Trial lawyers believe they pay a trial judge a high compliment when they say "she'll let you try your case."
The praise implies a few things — that the judge doesn't make you do everything exactly the way she did when she practiced law, doesn't interrupt you on cross right as you go in for the kill, and doesn't rescue your opponent when he makes a fatal mistake.
The fact that trial lawyers see she'll-let-you-try-your-case as laudable in a member of the judicial priesthood tells you something — that not all members have the trait. Maybe less than half do. Possibly a lot less.
Still, the great mass of them won't actually hijack your case. What do you do if one does?
The question arose this week in a case about insurance — travel insurance.
The dispute
Trip Mate, which served as an agent for issuers of travel insurance policies, including Stonebridge Casualty, made an agreement with Stonebridge Casualty to collect premiums on policies that Trip Mate placed with travel organizers and pay the premiums to Stonebridge Casualty.
The agreement allowed Trip Mate to deduct "refund of premiums" from its collections but made Trip Mate responsible for "commissions".
Trip Mate and Stonebridge Casualty got into a fight over whether profit-sharing deals that Trip Mate had made with a pair of travel organizers had made Stonebridge Casualty directly responsible for sharing profits with them and whether the deals involved "refund of premiums", which Trip Mate could deduct, or "commissions", which Trip Mate had to eat.

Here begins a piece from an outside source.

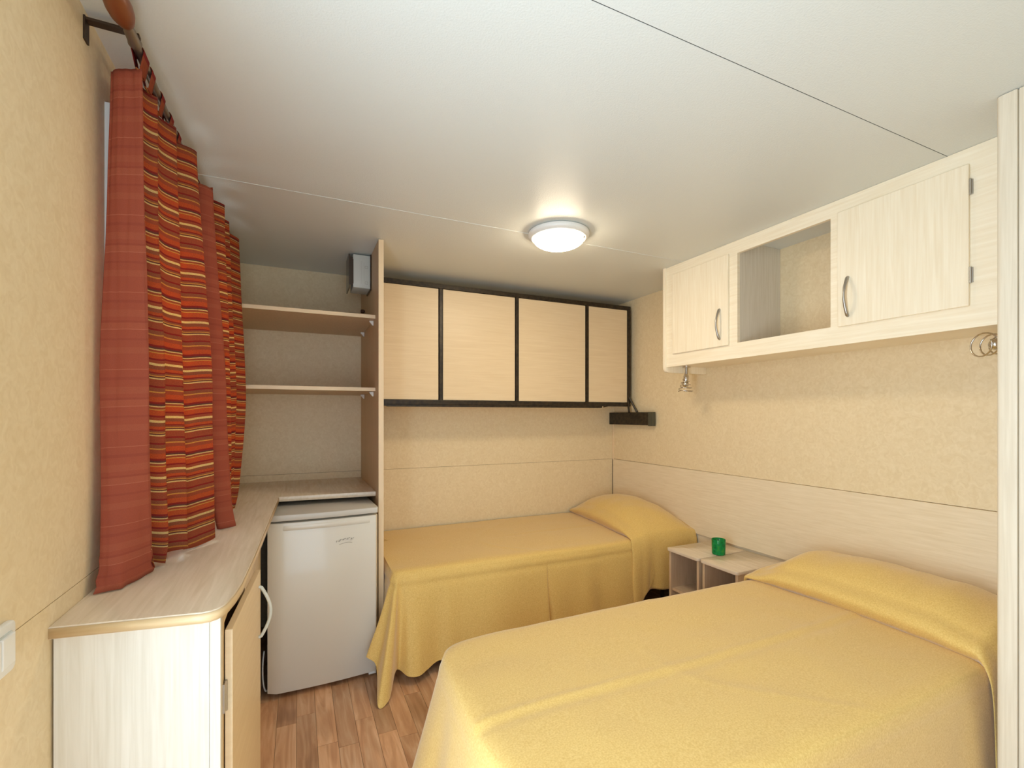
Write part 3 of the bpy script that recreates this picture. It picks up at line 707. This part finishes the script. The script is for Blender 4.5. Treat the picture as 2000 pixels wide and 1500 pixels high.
T = .524
p1 = [(.432, 3.27, .428, 3.27, .30), (.432, 2.95, .428, 2.95, .20), (.432, 2.72, .426, 2.72, .12), (.432, 2.56, .424, 2.56, .10), (.434, 2.47, .398, 2.455, .12), (.436, 2.43, .362, 2.395, .135),
      (.440, 2.412, .312, 2.352, .150), (.444, 2.405, .345, 2.325, .125), (.448, 2.400, .348, 2.285, .085), (.453, 2.397, .332, 2.165, .006), (.458, 2.393, .385, 2.20, .012), (.466, 2.391, .432, 2.315, .060),
      (.485, 2.390, .462, 2.352, .055), (.51, 2.389, .492, 2.298, .042), (.55, 2.389, .54, 2.288, .038), (.60, 2.388, .59, 2.315, .045), (.66, 2.387, .655, 2.345, .06), (.72, 2.387, .715, 2.322, .06),
      (.80, 2.386, .80, 2.338, .06), (.95, 2.385, .95, 2.325, .065), (1.08, 2.383, 1.08, 2.340, .07), (1.20, 2.382, 1.20, 2.330, .07), (1.29, 2.38, 1.29, 2.312, .07), (1.31, 2.38, 1.31, 2.352, .07), (1.34, 2.379, 1.34, 2.318, .07), (1.45, 2.377, 1.45, 2.335, .08),
      (1.55, 2.375, 1.56, 2.322, .085), (1.64, 2.373, 1.66, 2.350, .09), (1.74, 2.371, 1.78, 2.330, .10), (1.84, 2.37, 1.87, 2.335, .11), (1.93, 2.37, 1.945, 2.345, .12), (2.02, 2.37, 2.02, 2.355, .2), (2.2, 2.38, 2.2, 2.375, .4), (2.43, 2.39, 2.43, 2.385, .48)]
spread('bedspread', 'mustard yellow bedspread with trailing corner on the back-wall bed', p1, lambda x, y: (min(max(x, .432), 2.43) if y < 2.45 else .432 + .0 + .25 * (1 - (y - 2.45) / .9), 3.272) if y < 2.45 else (.75, max(y, 3.0)), T, 420, 4.0, fold=2.84, grp='mustard bedspreads')
p2 = [(2.43, 1.588, 2.43, 1.598, .30), (2.2, 1.588, 2.2, 1.60, .25), (1.9, 1.592, 1.9, 1.63, .12), (1.6, 1.594, 1.6, 1.64, .10), (1.3, 1.596, 1.3, 1.65, .10), (1.0, 1.598, 1.0, 1.66, .09), (.75, 1.596, .74, 1.67, .08), (.60, 1.59, .58, 1.69, .07),
      (.52, 1.575, .47, 1.68, .04), (.465, 1.545, .37, 1.64, .015), (.438, 1.50, .33, 1.56, .05), (.428, 1.43, .335, 1.46, .07), (.422, 1.35, .350, 1.36, .07), (.418, 1.26, .335, 1.27, .07), (.414, 1.16, .345, 1.16, .07), (.412, 1.05, .33, 1.05, .07),
      (.412, .95, .34, .94, .07), (.414, .86, .335, .83, .06), (.43, .79, .34, .72, .03), (.48, .745, .42, .66, .015), (.56, .728, .55, .668, .06), (.70, .722, .70, .676, .08), (.9, .72, .9, .683, .08), (1.15, .72, 1.15, .678, .08),
      (1.4, .72, 1.4, .685, .08), (1.65, .722, 1.65, .682, .08), (1.85, .724, 1.85, .690, .08), (2.02, .726, 2.02, .70, .10), (2.2, .73, 2.2, .71, .2), (2.43, .735, 2.43, .728, .3)]
def spine2(x, y):
    if y > 1.4 and x > .9: return (x, 1.16)
    if y < .9 and x > .9: return (x, 1.16)
    return (.9, 1.16)
spread('bedspread', 'pale mustard bedspread on the large near bed, foot towards the camera', p2, lambda x, y: (max(x, .9), 1.16), T, 380, 9.0, fold=1.13, grp='mustard bedspreads', wr=.005)

# pillows under the turned-over end of each bedspread
def pillow(label, yA, yB, x0f, hgt, hangA, hangB, seed, flap_drop, xend=2.435, out=.022, nt=70, npf=44):
    """runs from yA (far) to yB (near). hang rows beyond both ends. """
    mb = MB(); top = T - .006
    def prof(t, s):
        """s 0..1 from front-bottom over the top to the back"""
        x0 = x0f(t); H = hgt(t); wd_ = xend - x0
        q = PI * s
        cxp = -math.cos(q); sz = max(0, math.sin(q)) ** .72
        skew = .5 + .5 * cxp
        x = x0 + .012 + wd_ * (skew if skew > .5 else skew * 1.0)
        zf = sz * H
        if s < .16:   # tucked lip: overhangs the crease slightly
            x = x0 + .012 - .038 * math.sin(PI * min(1, s / .16)) + wd_ * skew
        back = s > .5
        if back: zf = max(zf, H * .45 * (1 if s < 1 else 1))
        zz = top + zf
        zz += .006 * noise.noise(Vector((x * 9, t * 9, seed))) * min(1, H * 10)
        return x, zz
    la, lb = hangA, hangB; rows = nt + 14 * (1 if la else 0) + 30 * (1 if lb else 0)
    def fn(a, s):
        k = a * rows
        if la:
            if k < 14:
                f = 1 - k / 14; x, z = prof(0, s); return (x + .01 * f, yA + .012 * f ** .6, z - la * f)
            k -= 14
        if k <= nt:
            t = k / nt; x, z = prof(t, s); y = yA + (yB - yA) * t
            return (x, y, z)
        f = (k - nt) / 30; x, z = prof(1, s)
        dr_ = flap_drop(s)
        zz = z - (z - dr_) * f
        rip = math.sin(s * 17 + seed) * .011 * f + .005 * math.sin(s * 41) * f
        y = yB - out * (1 - math.exp(-f * 9)) - .012 * f + rip
        x = x + (-.004 + .012 * (s - .5)) * f
        return (x, y, zz)
    mb.grid(fn, rows, npf)
    o = obj('pillow', mb, 'spread', smooth=True, solid=.002); tag(o, label, 'pillow', 'pillows under the bedspread ends'); return o
def bump(t, pts):
    for (a, va), (c, vc) in zip(pts, pts[1:]):
        if t <= c:
            f = (t - a) / (c - a); f = f * f * (3 - 2 * f); return va + (vc - va) * f
    return pts[-1][1]
pillow('pillow wrapped in mustard cloth in the corner of the back-wall bed', 3.272, 2.372, lambda t: 2.03 - .105 * t, lambda t: .195 * (1 - (abs(t - .48) / .56) ** 2.2) ** .8,
       0, 1, 2.0, lambda s: .115 + .10 * bump(s, [(0, 0), (.12, .1), (.3, .9), (.5, .75), (1, .8)]))
pillow('long pillow wrapped in mustard cloth at the head of the near bed', 1.592, .738, lambda t: 1.985 + .03 * math.sin(PI * t) - .01 * t, lambda t: bump(t, [(0, .05), (.22, .155), (.5, .17), (.8, .165), (1, .13)]),
       .09, 1, 5.0, lambda s: .16 + .1 * s, xend=2.435, out=.040)

# ------------------------------------------------------------------ nightstands
for (y0, y1, lab) in ((1.972, 2.222, 'small open pale wood nightstand next to the back-wall bed'), (1.712, 1.962, 'small open pale wood nightstand next to the near bed pillow')):
    t = thing('nightstand', lab, 'nightstand', (2.25, (y0 + y1) / 2, 0), 'pair of open nightstands')
    tp = rounded([(2.058, y0), (XR - .014, y0), (XR - .014, y1), (2.058, y1)], [.022, 0, 0, .022])
    obj('top', MB().prism(tp, .485, .503, .003), 'worktop', t, smooth='auto')
    obj('side_panel', MB().box(2.075, XR - .016, y0 + .008, y0 + .024, 0, .485), 'stand', t)
    obj('side_panel', MB().box(2.075, XR - .016, y1 - .024, y1 - .008, 0, .485), 'stand', t)
    obj('back_panel', MB().box(XR - .03, XR - .016, y0 + .024, y1 - .024, 0, .485), 'stand', t)
    obj('shelf', MB().box(2.085, XR - .03, y0 + .024, y1 - .024, .245, .26), 'stand', t)
    obj('plinth', MB().box(2.085, XR - .03, y0 + .024, y1 - .024, .0, .05), 'stand', t)

g0 = (2.235, 1.985, .5035)
tag(obj('candle_glass', MB().lathe([(0, .001), (.034, .001), (.0365, .004), (.0385, .085), (.0375, .088), (.0355, .085), (.0335, .010), (0, .008)], g0, (0, 0, 1), 40), 'green', smooth='auto'),
    'small green glass candle holder on the nightstands', 'candle holder')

An ensuing trial (to the bench instead of a jury) saw the lawyers for Trip Mate and Stonebridge Casualty slugging it out over Stonebridge Casualty's direct liability to the travel organizers and the refund-of-premiums v. commissions question.
The hijack
The judge had his own, different idea about the case. He saw the dispute as turning on whether the parties had tacitly amended their contract by behaving over a period of years as if it allowed Trip Mate to charge Stonebridge Casualty for the profit-sharing. After the first day of the two-day trial, he said:
Obviously, one of the issues here is, irrespective of what the [agreement] says, was there a course of dealing which effectively modified the terms of the [agreement]. I don't know whether you want to deal with that in your presentations tomorrow or whether you want to deal with it posttrial by way of additional briefing, but I'll tell you that that is an issue that I see, and I would like some help in trying to make my way through it. Okay. . . . Those are legal issues that I think need to be addressed at some stage.
Trip Mate, Inc. v. Stonebridge Casualty Ins. Co., No. 13-2032, slip op. at 6 (8th Cir. Oct. 6, 2014) (emphasis Blawgletter's).
Judge-ment
How did the lawyers react? Basically by ignoring His Honor's remarks. Neither side briefed the modification-by-conduct issue or even mentioned it in post-trial submissions.
The result? The court rejected both sides' theories.
"The district court instead held in favor of Trip Mate based on a theory . . . that Stonebridge's 'knowing acquiescence' in Trip Mate's use of Premium Trust Account funds to pay profit sharing indicated that 'Stonebridge effectively agreed profit sharing was a debt it would pay out of its share of the premiums.'" Id. at 7. Stonebridge Casualty thus had to pay Trip Mate $424,827.30 to cover what Trip Mate owed to the profit-sharing travel organizers.
Reversal
The Eighth Circuit held that the district court erred by effectively amending the pleadings without telling the parties. It noted that Rule 15(b)(2) allows a court to amend pleadings simply "by entering findings regarding the implied amendment" but that it doesn't permit secret amendments. The panel required "actual notice of the implied amendment . . . and an adequate opportunity to cure any surprise." Id. at 9.
The panel concluded:
Through the lens of hindsight we can see that the district court probably attempted to amend the pleadings during the first day of trial. The parties, however, reasonably and quite clearly misunderstood the district court's vague comments about their course of dealings, and the court took no steps to clarify this obvious misunderstanding during the trial or in its instructions to the parties regarding their post-trial briefs. The parties thus did not have actual notice of the implied amendment issue or an adequate opportunity to cure the surprise of this issue being added to the case. . . . The parties therefore did not consent to trying the implied amendment issue, and the district court abused its discretion by adding it to the pleadings.
Id. at 11.
Lesson
Most of the time, you will know when the judge has hijacked your case. You will get more clues than the judge in Trip Mate v. Stonebridge Casualty gave. But then you must raise heck about it. If you don't, you will have consented to the judge's effective amendment of the pleadings.
But you may not have to alert the trial judge to your complaint if he rules before you know that he's made a sub silentio amendment. The Eighth Circuit reversed despite the fact that Stonebridge Casualty apparently did not fuss about what the district judge did until it filed its opening brief on appeal.
Why did it wait? Likely because it thought the trial judge would have given it a chance to cure any prejudice from the late development. And it still would have lost.
That scenario seems likely to Blawgletter. We wonder why the Eighth Circuit didn't think the same thing.